O DIA também tentou contato com a Associação Brasileira das Empresas de Cartões de Crédito e Serviços. No entanto, não houve resposta aos questionamentos sobre o posicionamento da entidade.
Juros do rotativo
O juro rotativo é uma modalidade de taxa que ocorre quando o titular do cartão de crédito não paga o valor total da fatura até a data de vencimento. Em vez de liquidar o saldo integral, o titular pode optar por pagar apenas uma parte do valor devido, deixando o restante como saldo pendente para o próximo mês.

Quando isso acontece, os juros rotativos entram em cena. Eles são aplicados sobre o saldo remanescente não pago na fatura anterior, e essa taxa de juros geralmente é elevada.
Relembre
Em agosto de 2023, o presidente do Banco Central, Campos Neto, fez críticas ao parcelamento sem juros no cartão de crédito (PSJ), insinuando possíveis mudanças no sistema. A situação gerou uma série de repercussões negativas.
Ainda no mês de agosto, Campos Neto disse que nunca propôs o fim da modalidade, mas sim criar ''desincentivos'' para ela. Ele afirmou, na época, que não tem solução tomada para a questão. A reportagem entrou em contato com o Banco Central para entender o atual posicionamento da entidade, mas não obteve resposta.

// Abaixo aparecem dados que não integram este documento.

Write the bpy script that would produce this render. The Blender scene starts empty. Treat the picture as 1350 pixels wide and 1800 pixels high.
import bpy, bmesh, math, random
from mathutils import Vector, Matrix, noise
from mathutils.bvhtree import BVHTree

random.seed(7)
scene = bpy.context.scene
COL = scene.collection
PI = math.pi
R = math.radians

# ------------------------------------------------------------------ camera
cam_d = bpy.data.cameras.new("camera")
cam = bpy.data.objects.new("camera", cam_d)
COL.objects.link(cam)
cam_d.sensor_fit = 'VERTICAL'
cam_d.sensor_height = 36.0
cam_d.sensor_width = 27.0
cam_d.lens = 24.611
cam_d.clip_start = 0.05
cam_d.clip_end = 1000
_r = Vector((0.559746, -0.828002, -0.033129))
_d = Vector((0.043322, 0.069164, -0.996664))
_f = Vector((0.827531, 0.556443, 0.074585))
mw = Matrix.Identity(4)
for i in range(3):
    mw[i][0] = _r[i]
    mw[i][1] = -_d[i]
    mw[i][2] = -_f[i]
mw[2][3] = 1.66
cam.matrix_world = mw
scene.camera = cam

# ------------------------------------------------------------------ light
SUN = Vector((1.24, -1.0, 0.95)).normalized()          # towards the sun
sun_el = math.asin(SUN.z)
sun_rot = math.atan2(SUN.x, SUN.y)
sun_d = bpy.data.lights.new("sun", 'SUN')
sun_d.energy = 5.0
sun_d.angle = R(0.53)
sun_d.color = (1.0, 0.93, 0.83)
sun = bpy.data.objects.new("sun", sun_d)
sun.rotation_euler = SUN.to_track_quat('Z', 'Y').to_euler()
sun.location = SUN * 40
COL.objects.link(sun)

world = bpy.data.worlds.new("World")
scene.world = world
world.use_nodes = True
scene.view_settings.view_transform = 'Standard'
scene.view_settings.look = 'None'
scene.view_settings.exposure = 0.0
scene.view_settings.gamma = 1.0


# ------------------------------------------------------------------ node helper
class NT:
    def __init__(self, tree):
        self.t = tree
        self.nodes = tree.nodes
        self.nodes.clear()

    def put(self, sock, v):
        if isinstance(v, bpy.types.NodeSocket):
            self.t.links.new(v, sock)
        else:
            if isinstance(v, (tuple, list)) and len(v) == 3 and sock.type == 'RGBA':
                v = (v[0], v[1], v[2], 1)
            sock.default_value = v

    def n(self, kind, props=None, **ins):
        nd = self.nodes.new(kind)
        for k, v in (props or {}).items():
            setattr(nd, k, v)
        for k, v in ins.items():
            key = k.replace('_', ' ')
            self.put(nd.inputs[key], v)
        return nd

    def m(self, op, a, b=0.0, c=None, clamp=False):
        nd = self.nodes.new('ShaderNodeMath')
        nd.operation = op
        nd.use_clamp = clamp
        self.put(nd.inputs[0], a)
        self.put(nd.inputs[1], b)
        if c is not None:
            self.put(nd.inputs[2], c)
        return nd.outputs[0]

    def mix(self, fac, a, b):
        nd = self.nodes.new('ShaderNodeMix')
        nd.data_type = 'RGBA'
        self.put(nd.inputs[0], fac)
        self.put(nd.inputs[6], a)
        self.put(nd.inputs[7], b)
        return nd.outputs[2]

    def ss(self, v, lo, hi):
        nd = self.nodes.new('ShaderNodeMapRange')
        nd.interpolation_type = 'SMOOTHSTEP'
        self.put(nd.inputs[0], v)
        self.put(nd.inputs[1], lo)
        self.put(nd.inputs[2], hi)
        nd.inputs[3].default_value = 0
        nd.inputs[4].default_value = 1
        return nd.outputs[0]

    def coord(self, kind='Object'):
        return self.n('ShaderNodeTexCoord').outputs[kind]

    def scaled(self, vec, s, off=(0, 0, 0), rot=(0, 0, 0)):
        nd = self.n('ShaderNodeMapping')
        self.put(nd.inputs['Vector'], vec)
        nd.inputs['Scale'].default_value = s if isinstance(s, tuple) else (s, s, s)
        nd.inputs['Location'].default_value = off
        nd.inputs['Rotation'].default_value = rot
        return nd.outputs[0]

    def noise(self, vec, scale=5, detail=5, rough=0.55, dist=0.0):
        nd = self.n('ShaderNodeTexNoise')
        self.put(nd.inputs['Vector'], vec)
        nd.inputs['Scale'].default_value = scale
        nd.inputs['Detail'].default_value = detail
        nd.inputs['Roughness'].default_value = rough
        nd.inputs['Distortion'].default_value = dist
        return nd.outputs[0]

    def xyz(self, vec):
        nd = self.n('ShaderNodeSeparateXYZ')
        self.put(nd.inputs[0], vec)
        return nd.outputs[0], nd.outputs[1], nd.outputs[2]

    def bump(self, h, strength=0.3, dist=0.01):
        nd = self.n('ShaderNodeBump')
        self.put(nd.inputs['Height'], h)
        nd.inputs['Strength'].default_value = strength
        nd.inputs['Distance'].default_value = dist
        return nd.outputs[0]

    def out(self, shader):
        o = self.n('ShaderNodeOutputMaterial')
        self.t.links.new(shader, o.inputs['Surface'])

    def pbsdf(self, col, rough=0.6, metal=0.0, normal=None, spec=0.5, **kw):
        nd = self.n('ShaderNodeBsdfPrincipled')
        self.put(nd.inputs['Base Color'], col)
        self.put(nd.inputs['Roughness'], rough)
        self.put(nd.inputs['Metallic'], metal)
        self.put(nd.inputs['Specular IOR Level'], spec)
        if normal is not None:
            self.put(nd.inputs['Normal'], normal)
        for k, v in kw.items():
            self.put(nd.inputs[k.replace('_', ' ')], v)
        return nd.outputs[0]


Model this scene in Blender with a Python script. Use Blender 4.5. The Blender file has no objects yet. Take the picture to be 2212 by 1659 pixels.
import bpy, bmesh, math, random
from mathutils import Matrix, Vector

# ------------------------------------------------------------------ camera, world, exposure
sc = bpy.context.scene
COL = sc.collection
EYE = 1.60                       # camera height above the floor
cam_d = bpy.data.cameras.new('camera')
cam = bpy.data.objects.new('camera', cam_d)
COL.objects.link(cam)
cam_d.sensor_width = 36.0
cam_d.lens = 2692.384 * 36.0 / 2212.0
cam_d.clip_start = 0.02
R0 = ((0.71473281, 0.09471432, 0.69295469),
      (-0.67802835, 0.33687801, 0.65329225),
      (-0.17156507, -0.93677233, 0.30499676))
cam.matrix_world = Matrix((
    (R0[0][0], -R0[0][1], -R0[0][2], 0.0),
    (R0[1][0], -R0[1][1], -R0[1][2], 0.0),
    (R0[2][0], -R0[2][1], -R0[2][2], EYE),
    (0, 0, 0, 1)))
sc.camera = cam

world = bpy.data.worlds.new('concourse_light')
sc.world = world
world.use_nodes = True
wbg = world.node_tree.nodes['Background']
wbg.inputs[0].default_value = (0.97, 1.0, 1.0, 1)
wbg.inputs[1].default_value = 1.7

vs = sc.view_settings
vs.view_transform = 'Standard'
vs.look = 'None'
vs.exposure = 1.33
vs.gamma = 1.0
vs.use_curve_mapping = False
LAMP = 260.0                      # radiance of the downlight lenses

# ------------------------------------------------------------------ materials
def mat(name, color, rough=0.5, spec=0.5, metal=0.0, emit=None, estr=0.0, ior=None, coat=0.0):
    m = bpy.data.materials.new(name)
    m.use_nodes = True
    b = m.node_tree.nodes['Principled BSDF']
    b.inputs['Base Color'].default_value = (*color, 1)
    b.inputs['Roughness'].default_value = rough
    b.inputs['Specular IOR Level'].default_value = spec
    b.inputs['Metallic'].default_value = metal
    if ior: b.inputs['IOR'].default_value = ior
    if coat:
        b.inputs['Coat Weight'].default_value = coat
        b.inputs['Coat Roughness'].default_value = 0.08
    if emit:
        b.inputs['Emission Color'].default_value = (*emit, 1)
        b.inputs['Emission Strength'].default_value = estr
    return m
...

O Ministério da Fazenda realizou entrevista coletiva na tarde da última quarta-feira (6). Em dado momento, o tema foi citado e o secretário de Reformas Econômicas, Marcos Barbosa Pinto, desconversou quando questionado sobre o novo acordo envolvendo os parcelamentos no crédito.
''A Fazenda não tem visão sobre o assunto. A lei diz que os emissores vão fazer uma proposta de autorregulação, encaminhar essa proposta ao Banco Central. A partir daí, o Banco Central vai trazer esse assunto ao Conselho Monetário Nacional. O assunto não chegou até o Conselho Monetário Nacional. Então a discussão está ocorrendo nesse momento entre os emissores, que levarão suas propostas de acordo ao Banco Central'', disse.
Entretanto, também no mês de agosto, o ministro Fernando Haddad havia dado uma declaração a favor da manutenção do parcelamento sem juros.
“O parcelado sem juros responde hoje por mais de 70% das compras feitas no comércio. Temos que ter muito cuidado para não afetar as compras do comércio e não gerar um outro problema para resolver o primeiro”, afirmou o ministro.